The online self-publishing company, which sells courses such as the AI Publishing Academy (costing up to $1,995) and a supplementary program called Publishing Accelerator, advertised its offerings as a “foolproof, passive income system” that would allow consumers to earn substantial money publishing e-books and audiobooks.
“Consumers, including workers, need accurate information up front about potential earnings to make an informed decision about how to invest their time, money, and efforts,” said Christopher Mufarrige, Director of the FTC’s Bureau of Consumer Protection. “This case advances the Commission’s priority of protecting American workers from deceptive and unlawful conduct.”
According to the FTC’s complaint, since at least 2018, Publishing.com used free online videos and promotional emails to entice consumers. In one email, CEO Christian Mikkelsen claimed consumers could “copy the EXACT system hundreds of my students use to make $1,000 to $3,000 a month in passive income.” The complaint alleges that both Christian Mikkelsen and Chief Product Officer Rasmus Mikkelsen presented themselves as having personally used the system to achieve significant wealth.
But most consumers who bought the company’s products and services never achieved the income promised in the advertising, the FTC said.
The company’s “no questions asked” refund guarantee proved illusory for many consumers, according to the complaint. Publishing.com allegedly imposed additional conditions buried in fine print or lengthy terms of service, making it difficult or impossible for customers to obtain refunds.

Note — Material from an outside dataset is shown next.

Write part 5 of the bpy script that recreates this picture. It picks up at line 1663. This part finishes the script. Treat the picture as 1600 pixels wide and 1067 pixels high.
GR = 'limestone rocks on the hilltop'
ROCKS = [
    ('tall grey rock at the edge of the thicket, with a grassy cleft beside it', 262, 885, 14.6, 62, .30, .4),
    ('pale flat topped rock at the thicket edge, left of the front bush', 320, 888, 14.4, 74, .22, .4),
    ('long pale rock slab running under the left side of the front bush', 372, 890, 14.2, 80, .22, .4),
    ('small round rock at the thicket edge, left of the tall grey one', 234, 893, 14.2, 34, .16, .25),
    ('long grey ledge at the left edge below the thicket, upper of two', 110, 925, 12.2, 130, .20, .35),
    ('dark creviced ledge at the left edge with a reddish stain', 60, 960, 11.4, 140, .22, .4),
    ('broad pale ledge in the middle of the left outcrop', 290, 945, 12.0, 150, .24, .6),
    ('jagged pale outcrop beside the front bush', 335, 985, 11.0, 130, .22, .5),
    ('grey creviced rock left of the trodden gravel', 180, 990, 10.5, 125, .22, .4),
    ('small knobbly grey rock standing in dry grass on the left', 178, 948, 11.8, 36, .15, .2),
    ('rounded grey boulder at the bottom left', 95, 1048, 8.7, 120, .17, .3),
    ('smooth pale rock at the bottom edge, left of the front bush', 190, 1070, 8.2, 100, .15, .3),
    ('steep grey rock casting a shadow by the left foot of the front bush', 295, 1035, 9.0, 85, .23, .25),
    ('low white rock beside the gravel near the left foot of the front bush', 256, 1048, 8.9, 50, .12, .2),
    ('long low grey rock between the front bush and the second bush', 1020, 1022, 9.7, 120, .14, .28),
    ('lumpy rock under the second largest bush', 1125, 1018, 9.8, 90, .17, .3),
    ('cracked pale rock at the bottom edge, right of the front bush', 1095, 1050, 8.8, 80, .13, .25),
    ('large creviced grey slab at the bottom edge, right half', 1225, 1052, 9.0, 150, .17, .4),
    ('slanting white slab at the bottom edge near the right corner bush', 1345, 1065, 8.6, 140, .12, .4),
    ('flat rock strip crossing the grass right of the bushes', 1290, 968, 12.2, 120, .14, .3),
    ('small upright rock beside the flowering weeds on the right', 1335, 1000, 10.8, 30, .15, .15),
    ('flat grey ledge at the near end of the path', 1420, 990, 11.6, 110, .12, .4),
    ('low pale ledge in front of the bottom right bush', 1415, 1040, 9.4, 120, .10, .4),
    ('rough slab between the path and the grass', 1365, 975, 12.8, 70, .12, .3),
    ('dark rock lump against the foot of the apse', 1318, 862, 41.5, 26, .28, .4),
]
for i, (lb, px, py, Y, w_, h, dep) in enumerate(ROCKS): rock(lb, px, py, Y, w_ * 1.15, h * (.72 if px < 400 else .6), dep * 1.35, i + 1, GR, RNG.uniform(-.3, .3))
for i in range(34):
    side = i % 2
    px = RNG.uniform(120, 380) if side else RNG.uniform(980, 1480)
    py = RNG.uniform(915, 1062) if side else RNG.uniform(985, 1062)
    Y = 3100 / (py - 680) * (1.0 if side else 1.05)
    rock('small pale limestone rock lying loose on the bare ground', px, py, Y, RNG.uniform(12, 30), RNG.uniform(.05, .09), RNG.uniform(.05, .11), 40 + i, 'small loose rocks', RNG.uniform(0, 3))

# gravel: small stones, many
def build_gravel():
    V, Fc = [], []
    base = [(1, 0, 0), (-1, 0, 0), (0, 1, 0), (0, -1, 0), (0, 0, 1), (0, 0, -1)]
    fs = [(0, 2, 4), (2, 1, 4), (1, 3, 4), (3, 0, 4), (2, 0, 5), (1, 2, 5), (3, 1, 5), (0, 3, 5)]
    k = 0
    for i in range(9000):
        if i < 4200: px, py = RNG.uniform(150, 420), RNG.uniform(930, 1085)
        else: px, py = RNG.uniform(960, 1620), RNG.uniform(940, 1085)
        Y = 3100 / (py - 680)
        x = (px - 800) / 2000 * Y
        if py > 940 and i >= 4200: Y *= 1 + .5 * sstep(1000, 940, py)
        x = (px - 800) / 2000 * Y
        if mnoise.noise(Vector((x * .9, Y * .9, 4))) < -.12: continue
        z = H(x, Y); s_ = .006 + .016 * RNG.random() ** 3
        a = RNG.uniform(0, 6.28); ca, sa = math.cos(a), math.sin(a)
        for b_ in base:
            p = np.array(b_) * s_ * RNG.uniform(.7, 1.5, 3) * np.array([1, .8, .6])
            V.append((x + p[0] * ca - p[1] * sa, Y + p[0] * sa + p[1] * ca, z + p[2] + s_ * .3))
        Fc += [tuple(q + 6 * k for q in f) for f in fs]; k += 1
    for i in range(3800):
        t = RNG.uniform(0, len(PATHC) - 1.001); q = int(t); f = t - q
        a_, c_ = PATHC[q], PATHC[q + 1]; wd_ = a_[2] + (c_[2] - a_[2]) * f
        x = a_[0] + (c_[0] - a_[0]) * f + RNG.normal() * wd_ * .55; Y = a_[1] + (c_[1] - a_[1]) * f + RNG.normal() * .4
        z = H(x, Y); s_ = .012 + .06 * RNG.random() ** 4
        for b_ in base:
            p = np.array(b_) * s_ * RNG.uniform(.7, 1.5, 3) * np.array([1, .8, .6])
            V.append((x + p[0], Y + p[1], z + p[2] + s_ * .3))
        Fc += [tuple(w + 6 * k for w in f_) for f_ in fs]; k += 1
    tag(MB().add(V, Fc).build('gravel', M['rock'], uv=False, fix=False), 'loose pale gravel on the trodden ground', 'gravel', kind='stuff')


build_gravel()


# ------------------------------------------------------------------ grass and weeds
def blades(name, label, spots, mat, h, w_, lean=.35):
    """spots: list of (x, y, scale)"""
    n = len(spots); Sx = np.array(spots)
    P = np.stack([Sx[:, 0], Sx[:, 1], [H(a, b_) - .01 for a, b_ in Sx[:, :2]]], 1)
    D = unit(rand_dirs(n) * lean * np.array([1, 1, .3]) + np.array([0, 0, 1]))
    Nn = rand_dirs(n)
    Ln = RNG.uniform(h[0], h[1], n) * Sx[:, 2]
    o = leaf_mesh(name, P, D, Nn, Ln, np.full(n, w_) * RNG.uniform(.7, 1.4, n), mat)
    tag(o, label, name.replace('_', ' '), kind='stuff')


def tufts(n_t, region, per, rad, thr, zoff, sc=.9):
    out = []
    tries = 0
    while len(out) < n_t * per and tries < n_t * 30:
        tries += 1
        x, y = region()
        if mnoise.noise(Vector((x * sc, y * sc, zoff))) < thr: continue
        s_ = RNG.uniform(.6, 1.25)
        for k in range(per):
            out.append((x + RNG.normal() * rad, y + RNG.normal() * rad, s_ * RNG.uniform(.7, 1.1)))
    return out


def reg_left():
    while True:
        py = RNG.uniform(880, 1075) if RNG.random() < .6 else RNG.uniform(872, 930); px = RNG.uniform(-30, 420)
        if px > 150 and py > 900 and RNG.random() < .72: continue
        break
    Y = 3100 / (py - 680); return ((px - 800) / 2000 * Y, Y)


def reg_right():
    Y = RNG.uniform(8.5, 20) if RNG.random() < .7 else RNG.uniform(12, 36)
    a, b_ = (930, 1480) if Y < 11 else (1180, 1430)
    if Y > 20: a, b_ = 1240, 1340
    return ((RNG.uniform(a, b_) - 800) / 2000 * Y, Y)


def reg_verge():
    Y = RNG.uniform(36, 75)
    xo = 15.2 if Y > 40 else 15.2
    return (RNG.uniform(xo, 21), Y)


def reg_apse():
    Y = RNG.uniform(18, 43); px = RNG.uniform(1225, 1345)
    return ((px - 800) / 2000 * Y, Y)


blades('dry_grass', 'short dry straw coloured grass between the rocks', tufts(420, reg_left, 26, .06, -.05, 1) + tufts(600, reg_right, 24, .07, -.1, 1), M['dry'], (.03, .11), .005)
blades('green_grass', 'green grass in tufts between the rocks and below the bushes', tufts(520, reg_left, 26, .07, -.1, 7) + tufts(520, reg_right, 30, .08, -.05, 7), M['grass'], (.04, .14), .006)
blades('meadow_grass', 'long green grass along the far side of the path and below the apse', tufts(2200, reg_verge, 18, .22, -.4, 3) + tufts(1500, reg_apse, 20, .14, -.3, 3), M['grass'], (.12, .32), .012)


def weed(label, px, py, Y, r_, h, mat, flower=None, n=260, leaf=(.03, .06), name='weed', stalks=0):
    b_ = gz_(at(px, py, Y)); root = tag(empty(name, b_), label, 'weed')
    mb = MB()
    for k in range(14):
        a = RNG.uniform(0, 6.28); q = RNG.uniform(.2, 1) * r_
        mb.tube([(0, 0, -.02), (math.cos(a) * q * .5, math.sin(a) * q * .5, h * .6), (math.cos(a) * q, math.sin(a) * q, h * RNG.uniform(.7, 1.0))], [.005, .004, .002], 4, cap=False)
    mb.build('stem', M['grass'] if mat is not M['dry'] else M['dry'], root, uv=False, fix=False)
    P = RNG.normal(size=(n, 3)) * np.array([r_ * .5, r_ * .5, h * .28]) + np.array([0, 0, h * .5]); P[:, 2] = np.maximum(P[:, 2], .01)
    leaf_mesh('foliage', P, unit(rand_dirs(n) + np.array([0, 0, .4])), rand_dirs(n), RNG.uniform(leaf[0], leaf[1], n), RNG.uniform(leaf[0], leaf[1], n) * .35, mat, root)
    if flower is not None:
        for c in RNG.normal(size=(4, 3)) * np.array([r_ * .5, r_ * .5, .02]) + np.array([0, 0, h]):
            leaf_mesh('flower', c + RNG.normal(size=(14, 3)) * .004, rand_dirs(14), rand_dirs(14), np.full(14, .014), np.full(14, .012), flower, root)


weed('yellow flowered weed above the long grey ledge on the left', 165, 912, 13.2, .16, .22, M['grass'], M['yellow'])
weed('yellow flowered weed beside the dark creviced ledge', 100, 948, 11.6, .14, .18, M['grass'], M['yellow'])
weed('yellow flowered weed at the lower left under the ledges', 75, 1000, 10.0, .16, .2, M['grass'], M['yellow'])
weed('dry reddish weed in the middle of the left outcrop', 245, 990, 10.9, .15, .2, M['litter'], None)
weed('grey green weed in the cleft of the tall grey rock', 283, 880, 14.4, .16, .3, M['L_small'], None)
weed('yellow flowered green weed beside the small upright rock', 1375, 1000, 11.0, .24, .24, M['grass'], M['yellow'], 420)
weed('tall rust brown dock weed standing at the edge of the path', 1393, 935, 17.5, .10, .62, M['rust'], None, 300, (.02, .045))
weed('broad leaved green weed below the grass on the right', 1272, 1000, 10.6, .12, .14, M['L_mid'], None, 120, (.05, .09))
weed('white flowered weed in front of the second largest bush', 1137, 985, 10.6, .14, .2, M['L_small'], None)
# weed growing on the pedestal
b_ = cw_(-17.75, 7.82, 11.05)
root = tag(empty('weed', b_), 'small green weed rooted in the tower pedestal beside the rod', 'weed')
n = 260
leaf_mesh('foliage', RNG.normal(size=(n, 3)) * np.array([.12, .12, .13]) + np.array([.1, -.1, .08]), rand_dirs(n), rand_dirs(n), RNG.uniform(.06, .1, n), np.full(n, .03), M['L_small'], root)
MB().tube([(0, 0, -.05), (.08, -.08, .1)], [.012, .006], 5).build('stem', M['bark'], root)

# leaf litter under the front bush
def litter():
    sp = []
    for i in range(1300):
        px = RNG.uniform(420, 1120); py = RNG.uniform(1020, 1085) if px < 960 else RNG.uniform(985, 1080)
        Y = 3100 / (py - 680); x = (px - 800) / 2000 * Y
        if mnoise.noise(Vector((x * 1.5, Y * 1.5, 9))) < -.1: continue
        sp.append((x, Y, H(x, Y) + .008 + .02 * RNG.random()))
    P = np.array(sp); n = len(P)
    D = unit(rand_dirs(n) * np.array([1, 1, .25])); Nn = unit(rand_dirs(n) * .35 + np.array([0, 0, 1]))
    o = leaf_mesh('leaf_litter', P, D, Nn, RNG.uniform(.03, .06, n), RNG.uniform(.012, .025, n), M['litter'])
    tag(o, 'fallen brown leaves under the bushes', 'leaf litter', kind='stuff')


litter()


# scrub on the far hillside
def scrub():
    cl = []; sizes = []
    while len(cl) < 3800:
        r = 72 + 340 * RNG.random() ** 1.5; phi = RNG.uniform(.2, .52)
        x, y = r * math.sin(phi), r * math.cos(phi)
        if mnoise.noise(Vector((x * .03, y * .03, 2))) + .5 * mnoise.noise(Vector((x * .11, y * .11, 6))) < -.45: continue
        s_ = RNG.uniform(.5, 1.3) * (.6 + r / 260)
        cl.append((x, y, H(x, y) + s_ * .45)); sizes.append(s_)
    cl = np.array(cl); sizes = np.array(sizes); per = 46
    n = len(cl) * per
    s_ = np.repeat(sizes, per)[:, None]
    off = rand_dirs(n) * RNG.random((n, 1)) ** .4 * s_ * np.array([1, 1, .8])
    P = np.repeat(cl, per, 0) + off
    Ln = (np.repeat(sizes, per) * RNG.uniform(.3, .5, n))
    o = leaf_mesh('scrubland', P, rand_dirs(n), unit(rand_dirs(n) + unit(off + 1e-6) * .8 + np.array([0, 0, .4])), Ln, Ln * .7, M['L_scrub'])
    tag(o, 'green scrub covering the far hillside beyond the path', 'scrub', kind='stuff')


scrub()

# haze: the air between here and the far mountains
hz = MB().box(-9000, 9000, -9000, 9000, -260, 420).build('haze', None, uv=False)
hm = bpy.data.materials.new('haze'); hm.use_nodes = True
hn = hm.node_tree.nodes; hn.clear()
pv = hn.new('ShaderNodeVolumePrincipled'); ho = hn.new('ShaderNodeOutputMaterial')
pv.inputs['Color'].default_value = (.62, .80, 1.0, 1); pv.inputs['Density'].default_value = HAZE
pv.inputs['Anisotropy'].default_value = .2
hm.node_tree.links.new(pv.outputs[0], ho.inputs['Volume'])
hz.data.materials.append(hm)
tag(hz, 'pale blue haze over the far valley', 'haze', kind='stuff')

The FTC also alleged that Publishing.com frequently highlighted positive consumer reviews and testimonials without disclosing that some were written by company employees, relatives of the Mikkelsens, or others with material connections to the company. The company also failed to disclose that it offered prizes, cash, and additional services in exchange for positive testimonials. At times, the complaint states, Publishing.com even conditioned refunds on consumers providing positive reviews.
Under the proposed order settling the charges, Publishing.com and the Mikkelsens are prohibited from making earnings claims unless the claims are not misleading and are supported by a reasonable basis. The order also bars specific misrepresentations detailed in the complaint, requires clear disclosure of refund and cancellation terms, and mandates disclosure of any unexpected material connections with endorsers or any incentives provided for reviews.